Somewhat, maybe. Means it's likely institutional, or large-ish trading firm or similar.

Thanks for info. An hour later, at 1:59pm, we saw 58,000 shares sold in a minute. Might it be possible that the dark pool accumulation of shares was earmarked by someone to be sold in a big block later when volume is lighter, for the purpose of depressing the stock price? Can you see if the 1:59pm transactions from dark pool were primarily buying or selling? I am suggesting that shorts may be accumulating long and dumping those shares at critical times to facilitate pressure on TSLA.

What's curious about the 1:59 high volume is that it had practically no effect upon the stock price. For this reason it is hard to tell if it was buying or selling that initially prompted the volume spike. In contrast, the selling after 3:00pm has had an effect on price.

Slightly confused on times here. The buy spike was at 14:00 (eastern). Nothing anomalous stands out at 14:59, dark pools didn't start selling in volume until 15:02. Net selling from dark pools over the rest of the day did not fully retrace the buy spike at 14:00 - only about half. Again, that's net, so grab a handful of salt.

Dark pool chart -
tsla-10.9.17-buysell-darkpool.png


Today had all the makings of bots being set up to trip 'stop loss' orders for trading stock picked up recently. I have NO idea if that is what happened but I bought a small protective put position: Oct 20 $330 early afternoon when it looked like we were not going to get heavy buying by traders taking advantage of this dip.

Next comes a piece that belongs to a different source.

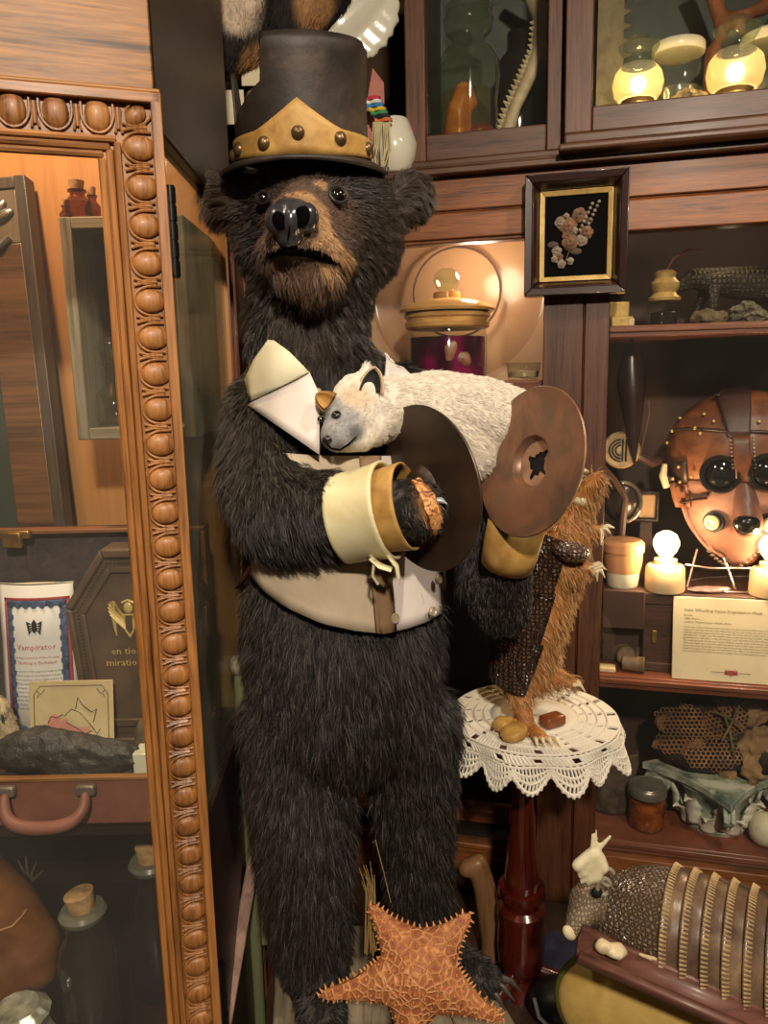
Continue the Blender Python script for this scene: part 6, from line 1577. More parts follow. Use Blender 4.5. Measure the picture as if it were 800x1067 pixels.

Indeed, most of the selling today was algos. Probably taking advantage of the low volume bank holiday, and playing the gap that was left last week. Can see one case in the morning where an algo may have tried to test the lows/blow some stops, but then stopped out itself an hour or so later.

Algo chart -
tsla-10.9.17-buysell-algo.png
 
Probably because they wanted to, and they could. Large firms can see the full orderbook, meaning they can see clear as day if there's enough liquidity to buy a ton without moving the price.

Slightly confused on times here. The buy spike was at 14:00 (eastern). Nothing anomalous stands out at 14:59, dark pools didn't start selling in volume until 15:02. Net selling from dark pools over the rest of the day did not fully retrace the buy spike at 14:00 - only about half. Again, that's net, so grab a handful of salt.

Your response was helpful. The selling that took place later in the afternoon doesn't look like it was a direct result of a dark pool player selling the shares picked up at about 2 pm (because dark pool net trading remained above the 2:00 pm level). Also, your talk about viewing the order book explains why someone could buy more than 50,000 shares without moving the price (the order book showed there were sellers at that price for that quantity). I imagine big shorts could also use the order book to predict the opposite effect (big price change on a big sale in certain circumstances) Much thanks.